When it came to our rendering engine, we wished to remain on the same track and try to be as consistent as possible, by having a reactive rendering library that would fit our technology principles and our newly picked library (MobX).

It’s pretty hard to not choose React if you are intending on building big Frontend applications that scale, given the modularity, performance and elegance it can leverage to your application.

Preact was a great candidate, and we almost ended up picking it over React since it provides the same API for lesser size, but since we are not concerned about the application size at this point, and since we entertain the idea of having a mobile app in the future, React was ultimately the right choice for us.

But you might ask for a second, if you are going with React, why didn’t you just go with Redux and have superior compatibility? Isn’t Redux built on functional programming principles?

A very good question, we had to ask ourselves the same question before having decided on MobX, we still needed a pattern for state managment at that point anyway…

Design Pattern: How it all ties together, Data Binding, State Management and User Interface

One of the main reasons we gave a pass on Redux is because we were not interested in having Flux as our main design pattern, we wanted something a lot more simpler…

We wanted to represent our frontend models through MobX observables, be able to react to Mobservable changes to calculate the state and update the view, and we wanted to do it as simplistically as possible.

Luckily we were spared the hassle of coming up with our own pattern, thanks to Jean-Jacques Dubray efforts for crafting out the SAM Pattern.

I’ve had the chance to take a closer look at the SAM Pattern, and I have tried to bend it and criticize it as much as I can as to be able to judge the value it can bring to our frontend engineering principles, and it really proved to be usefully simple.

The SAM Pattern -as is stated in its main website- challenges the unnecessary complexity that is often brought by other patterns.

At the right level of abstraction, most of the patterns we use are just some kind of derivative of the Separation of Concerns principle, so for a second, the SAM Pattern might not look very different from MVC, nor Flux to a certain degree, in the sense that they all try to separate concerns, to decouple data representation and rendering from data mutation and business logic, but as JJ Dubray mentions, implementation details make the most difference.
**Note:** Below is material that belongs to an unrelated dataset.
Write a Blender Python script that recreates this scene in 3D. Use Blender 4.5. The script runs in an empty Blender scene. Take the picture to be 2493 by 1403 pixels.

To express how simple is the SAM Pattern, we can really briefly describe it as:

View = F( Model ) \ whereas Model is your data model, and F is a pure function

This very simple formula allows for a high level of flexibility, providing us with the ability to define the intricate details of F.

As far as state management is concerned, the SAM Pattern enforces the pattern of representing your models’ mutation as pure functions (that you will call actions) whose sole role is to “propose” a mutation to a model, by actually returning the mutation itself, and from that point on, it is up for the model to decide on what to do with those changes.

The application state is then a pure function of the model and the action, that is computed upon model changes and passed to the view, and ultimately updating it with latest state changes.

This simple yet powerful concept allows a higher decoupling between the view layer and the data layer.

So, the way we defined our F function is:

F: model -> Render(State(model))

So our whole frontend application is litteraly just:

View = Render(State(Model(Action)))

With the Model being our frontend “data-scheme” and “container” which is implemented as MobX Observables, the Action being the mechanism by which we mutate our data (say after an API call or upon an event), and lastly the application’s State being a pure function that is reactively computed based on the Model changes, which is then rendered as the View. (thanks to MobX reactions)


Having implemented the SAM pattern with MobX and React has allowed us to have a real simple Frontend architecture that has allowed us to speed through development and also guarantee that our code can scale as our needs grow.

We’ve managed to very simplistically implement the SAM pattern, which has resulted in a small library that we are thinking about open-sourcing in the right time.

We will soon be releasing an in-depth article describing every important detail we’ve implemented and how we’ve done it, and we pretty excited about it, so please stay tuned!


We were pretty excited about the second version of the Digital Assembly Line in the Engineering Team, as we starting from a blank canvas, we regard this as an opportunity to build a more robust and scalable architecture.

Having mashed up our own implementation of the SAM Pattern made it even more interesting, as we’ve won significant flexibility and speed in development, allowing us to gain more on what capitalize on the most at the engineering team, Developer Time.

This has allowed us to focus more on our business needs and less on bugs, but more importantly, It has enabled us to have the necessary time to craft our software with care and smoothness, so that we can deliver maximum value to our clients.